The report, How State Tax Policies Can Stop Increasing Inequality and Start Reducing It, also shows that the concentration of income among the wealthiest residents is striking in every state—reflecting three-and-a-half decades of unequal income growth:

The top 1 percent’s share of income rose in every state and the District of Columbia—and it doubled nationally, from 10 percent to 20 percent—between 1979 and 2013, according to a recent analysis of IRS data.

The average income of the top 5 percent of households in every state is at least 10 times that of the bottom 20 percent, even excluding capital gains.

In the typical state, the average income of the richest 5 percent of families ($325,928) dwarfs that of the poorest 20 percent ($22,014) and middle-income families ($66,165).

For more than three decades, income gains in the American economy have accrued largely to the richest households, while many middle and lower-income Americans haven’t shared in the nation’s growing prosperity. This has reduced opportunities for working people striving to get ahead and weakened our overall economy.

“Though the growth in inequality reflects a host of long-standing national and global economic trends some of which are  outside state policy-makers’ control, New Mexico’s policy choices can make matters worse or improve them,” said James Jimenez, executive director of New Mexico Voices for Children, which works with the CBPP. “New Mexico has taken numerous actions — such as cutting income tax rates at the top and raising gross receipts taxes — that expanded inequality by shifting more of the tax responsibility to lower- and middle-income residents. The state should adopt a more balanced approach that increases the share of taxes paid by high-income earners.”

The report offers recommendations about how state tax policies can be used to begin to reduce inequality. They include:

Retain or expand taxes on inherited wealth, such as the estate tax.

Eliminate costly and ineffective tax breaks for corporations.

Expand earned income tax credits, such as New Mexico’s Working Families Tax Credit, which boost incomes among low-and moderate-wage working families.

Maintain an overall tax system that raises sufficient revenue to pay for the building blocks of shared prosperity.
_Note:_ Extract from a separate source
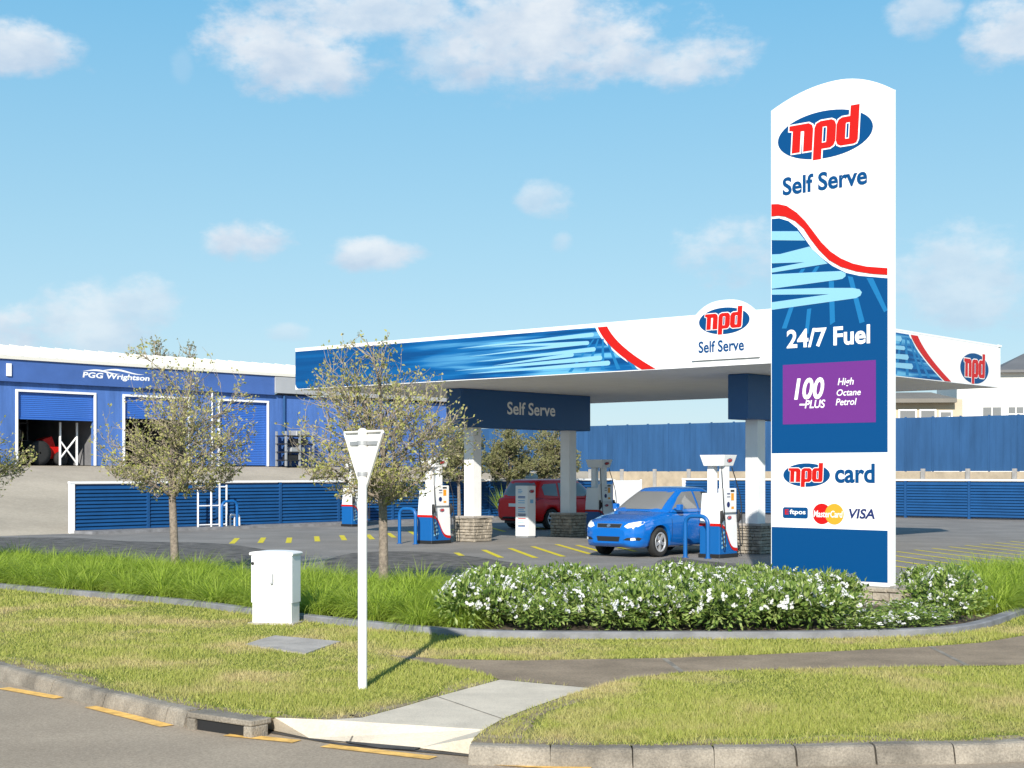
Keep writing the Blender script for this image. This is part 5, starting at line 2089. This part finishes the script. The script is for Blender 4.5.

“The fact that the lion’s share of income gains has gone to the wealthiest residents contradicts the basic American belief that hard work should pay off—that the people who contribute to the nation’s economic growth should reap their share of the benefits of that growth,” said Elizabeth McNichol, a senior fellow at CBPP the author of the report. “Such inequality is both a barrier to Americans striving to provide for themselves and their families and a drag on future economic growth. Reducing it should be a high priority for state policy-makers.”